Si pensamos en la manera cómo nombramos lo que nos rodea, no solo los cerros o espacios naturales, sino también las calles de nuestras ciudades, nos encontramos con repeticiones innecesarias y tributos desmedidos. No hay ciudad de Chile que no tenga una calle que lleve el nombre del ministro Portales, por ejemplo, un político autoritario reconocido por su escaso compromiso democrático. De otro modo, una de las principales calles de Santiago, la más ancha de la zona alta de nuestra capital, lleva el nombre del malogrado presidente Kennedy, un personaje importante para la historia estadounidense, no así para la chilena. Porque así como William McKingley jamás puso un pie sobre el monte que llevó su nombre durante 119 años, el presidente John Fitzgerald Kennedy tampoco pisó suelo chileno. De modo que no sería un agravio, siguiendo el ejemplo del presidente Barack Obama, renombrar a esta importante avenida con un nombre de la cultura vernácula.

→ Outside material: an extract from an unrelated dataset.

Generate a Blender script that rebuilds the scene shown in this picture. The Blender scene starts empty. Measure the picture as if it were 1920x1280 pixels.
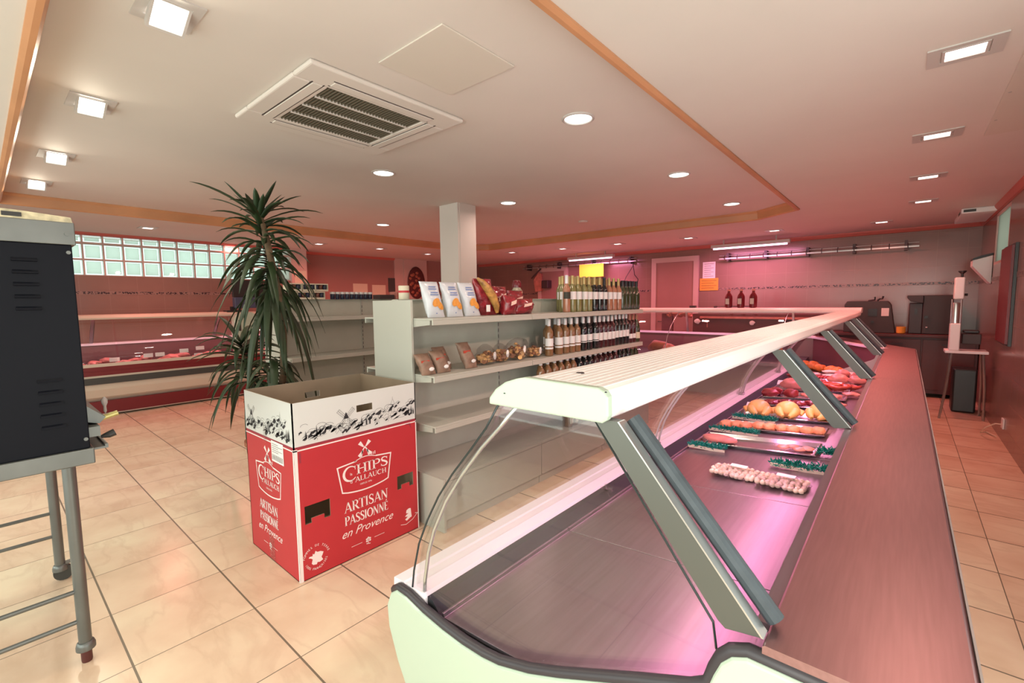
import bpy, bmesh, math, random
from mathutils import Vector, Matrix
from mathutils.geometry import tessellate_polygon
random.seed(7)
R_ = math.radians
SC = bpy.context.scene
COL = SC.collection

# ------------------------------------------------------------------ camera
CAM = Vector((0, 0, 1.45)); FPX = 859.0
_Y = Vector((738, 83, -FPX)).normalized()
_X = Vector((-1012, 62, -FPX)).normalized()
_X = -(_X - _Y * _X.dot(_Y)); _X.normalize()
_Z = _X.cross(_Y)
ROT = Matrix((_X, _Y, _Z))
cd = bpy.data.cameras.new('camera'); cam = bpy.data.objects.new('camera', cd); COL.objects.link(cam)
cd.sensor_width = 36; cd.lens = 36 * FPX / 1920; cd.clip_start = 0.03; cd.clip_end = 200
cam.matrix_world = Matrix.Translation(CAM) @ ROT.to_4x4()
SC.camera = cam
def ray(px, py): return ROT @ Vector((px - 960, -(py - 640), -FPX))
def onz(px, py, z): r = ray(px, py); return CAM + r * ((z - CAM.z) / r.z)
def onx(px, py, x): r = ray(px, py); return CAM + r * (x / r.x)
def ony(px, py, y): r = ray(px, py); return CAM + r * (y / r.y)

# ------------------------------------------------------------------ view, world, big lights
vs = SC.view_settings
vs.view_transform = 'Standard'; vs.look = 'None'; vs.gamma = 1; vs.use_curve_mapping = False
vs.exposure = -0.68
w = bpy.data.worlds.new('world'); SC.world = w; w.use_nodes = True
wb = w.node_tree.nodes['Background']; wb.inputs[0].default_value = (.96, 1, .95, 1); wb.inputs[1].default_value = 2.3
def area(name, loc, rot, sx, sy, power, color, parent=None, spread=180, shape='RECTANGLE'):
    l = bpy.data.lights.new(name, 'AREA'); l.shape = shape; l.size = sx
    if shape in ('RECTANGLE', 'ELLIPSE'): l.size_y = sy
    l.energy = power; l.color = color; l.spread = R_(spread)
    o = bpy.data.objects.new(name, l); COL.objects.link(o); o.location = loc; o.rotation_euler = rot
    if parent: o.parent = parent
    return o
# daylight through the shop window behind the camera (outside the opening) and the service door
area('daylight_shopfront', (-3.2, -1.75, 1.35), (R_(90), 0, 0), 5.6, 2.0, 170, (.90, 1, .90))
area('daylight_door', (.42, -1.75, 1.15), (R_(74), 0, 0), .75, 2.0, 90, (1, 1, .90))
area('daylight_side_door', (1.12, .85, 1.15), (0, R_(90), 0), 1.9, 2.6, 62, (1, 1, .93))

# ------------------------------------------------------------------ materials
def new_mat(name):
    m = bpy.data.materials.new(name); m.use_nodes = True
    return m, m.node_tree.nodes, m.node_tree.links, m.node_tree.nodes['Principled BSDF']
def M(name, col, rough=.5, metal=0, spec=.5, noise=0, nscale=6, bump=0, bscale=40, emit=0, ecol=None, stretch=None, coat=0, trans=0, sss=0):
    m, N, L, b = new_mat(name)
    b.inputs['Base Color'].default_value = (*col, 1); b.inputs['Roughness'].default_value = rough
    b.inputs['Metallic'].default_value = metal; b.inputs['Specular IOR Level'].default_value = spec
    b.inputs['Coat Weight'].default_value = coat; b.inputs['Transmission Weight'].default_value = trans
    if sss: b.inputs['Subsurface Weight'].default_value = sss; b.inputs['Subsurface Radius'].default_value = (.02, .008, .005)
    if emit:
        b.inputs['Emission Color'].default_value = (*(ecol or col), 1); b.inputs['Emission Strength'].default_value = emit
    if noise or bump:
        tc = N.new('ShaderNodeTexCoord'); mp = N.new('ShaderNodeMapping'); L.new(tc.outputs['Object'], mp.inputs[0])
        if stretch: mp.inputs['Scale'].default_value = stretch
        if noise:
            n = N.new('ShaderNodeTexNoise'); n.inputs['Scale'].default_value = nscale; n.inputs['Detail'].default_value = 4
            L.new(mp.outputs[0], n.inputs[0])
            r = N.new('ShaderNodeValToRGB'); L.new(n.outputs[0], r.inputs[0])
            r.color_ramp.elements[0].position = .3; r.color_ramp.elements[1].position = .7
            r.color_ramp.elements[0].color = (*[max(0, c * (1 - noise)) for c in col], 1)
            r.color_ramp.elements[1].color = (*[min(1, c * (1 + noise * .6)) for c in col], 1)
            L.new(r.outputs[0], b.inputs['Base Color'])
        if bump:
            n2 = N.new('ShaderNodeTexNoise'); n2.inputs['Scale'].default_value = bscale; L.new(mp.outputs[0], n2.inputs[0])
            bp = N.new('ShaderNodeBump'); bp.inputs['Strength'].default_value = bump; bp.inputs['Distance'].default_value = .01
            L.new(n2.outputs[0], bp.inputs['Height']); L.new(bp.outputs[0], b.inputs['Normal'])
    return m
def emis(name, col, s):
    m, N, L, b = new_mat(name)
    e = N.new('ShaderNodeEmission'); e.inputs[0].default_value = (*col, 1); e.inputs[1].default_value = s
    L.new(e.outputs[0], N['Material Output'].inputs[0]); return m
def clear(name, tint=(.96, .98, .97), fac=.06, rough=.02, bump=0):
    m, N, L, b = new_mat(name)
    t = N.new('ShaderNodeBsdfTransparent'); t.inputs[0].default_value = (*tint, 1)
    g = N.new('ShaderNodeBsdfGlossy'); g.inputs['Roughness'].default_value = rough
    fr = N.new('ShaderNodeLayerWeight'); pw = mathn(N, L, 'POWER', fr.outputs['Facing'], 4.5)
    fo = mathn(N, L, 'MULTIPLY_ADD', pw, .9, fac)
    mx = N.new('ShaderNodeMixShader'); L.new(fo, mx.inputs[0]); L.new(t.outputs[0], mx.inputs[1]); L.new(g.outputs[0], mx.inputs[2])
    if bump:
        n2 = N.new('ShaderNodeTexNoise'); n2.inputs['Scale'].default_value = 25; bp = N.new('ShaderNodeBump'); bp.inputs['Strength'].default_value = bump
        bp.inputs['Distance'].default_value = .02
        L.new(n2.outputs[0], bp.inputs['Height']); L.new(bp.outputs[0], g.inputs['Normal']); L.new(bp.outputs[0], fr.inputs['Normal'])
    L.new(mx.outputs[0], N['Material Output'].inputs[0]); return m
def mathn(N, L, op, a, b=None, c=None):
    n = N.new('ShaderNodeMath'); n.operation = op
    for i, v in enumerate((a, b, c)):
        if v is None: continue
        if isinstance(v, (int, float)): n.inputs[i].default_value = v
        else: L.new(v, n.inputs[i])
    return n.outputs[0]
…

Pero lo que no debiera seguir pasando por ningún motivo, es continuar en la línea de repetirse con los nombres una y otra vez, cuando hay tantos hombres y mujeres de excelencia en nuestro país, no solo del mundo político, sino del intelectual, artístico incluso deportivo, que merecen ser recordados al menos en una calle… y mejor aún, si le ponen una plaquita que recuerde a al homenajeado. ¿A qué personajes de nuestra cultura les debemos una calle? Buena tarea para pensar en estas Fiestas Patrias.